Si volvemos la mirada a la historia de la liturgia, encontramos
testimonios medievales que señalan de diferentes modos la raepresentatio
Christi en esta procesión,
variando según los lugares. Así, en Italia, Cristo era representado bien por el
Evangeliario, envuelto en un tapiz purpúreo, puesto sobre un portatorium
-una especie de féretro ricamente adornado-, que era portado por cuatro
diáconos, o bien por un gran crucifijo descubierto y rodeado de guirnaldas de
fresco verde.[1]
En Alemania, se llevaba un asno de madera que tiraba de un carrito sobre el cual
estaba colocada una estatua del Salvador.[2] En
Milán, era el propio arzobispo quien iba montado en un caballo representando a
Cristo.[3] En
Inglaterra y en Normandía, se llevaba en procesión la Santísima Eucaristía.[4]

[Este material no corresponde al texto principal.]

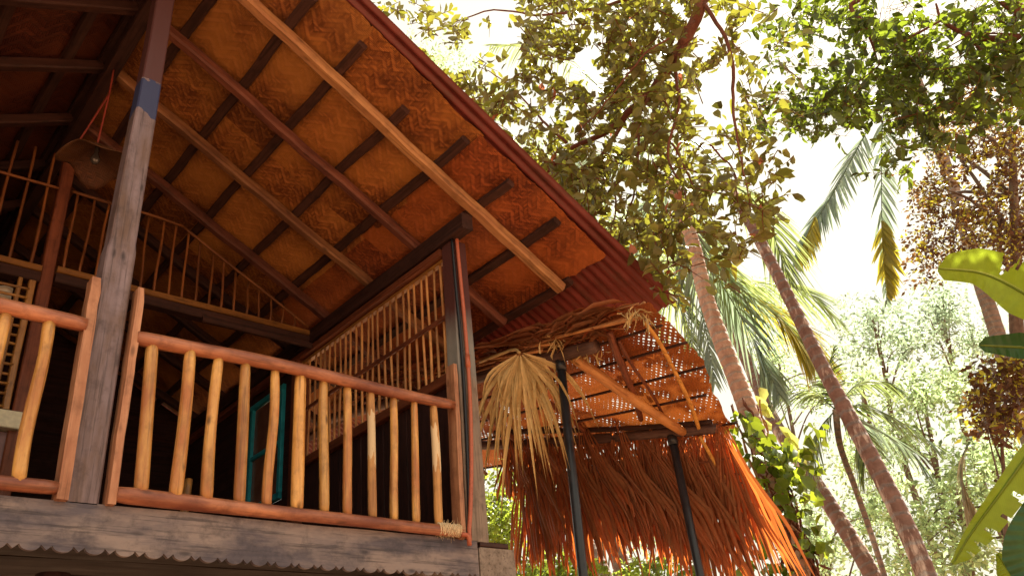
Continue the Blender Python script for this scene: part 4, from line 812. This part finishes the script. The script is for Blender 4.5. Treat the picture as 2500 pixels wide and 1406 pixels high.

Sin embargo, todas estas prácticas cayeron en desuso y
no ha permanecido ninguna. Lo más sencillo hubiera sido que, en la reforma
litúrgica postconciliar, habrían indicado que al presidente de la celebración
no le corresponde llevar palmas por este motivo. Pero no fue así. Queda, por
tanto, abierta la reflexión al respecto para una futura cuarta edición típica
del Misal Romano donde podrían
realizarse las correspondientes modificaciones.
José Antonio Goñi
Doctor en sagrada liturgia y
jefe de redacción de la revista «Phase».
[1] Cf. A. De Santi, «La Domenica delle Palme nella
storia liturgica», Civiltà Cattolica 57/II (1906) 3 y 159.
[2] Cf. E. Wiepen, Palmsonntagsprozession und
Palmesel, Bonn: P. Hanstein 1903; De
Santi, «La Domenica», Civiltà Cattolica 165.
[3] Cf. E. Porro, «La domenica delle palme», Ambrosius
2 (1926) 37.
[4] Cf. E. Bishop, «Holy Week rites of Sarum Hereford and Rouen Compared», en E.
Bishop, Liturgica Historica. Papers on the liturgy and religious life of the
Western church, Oxford: Clarendon Press 1918, 286.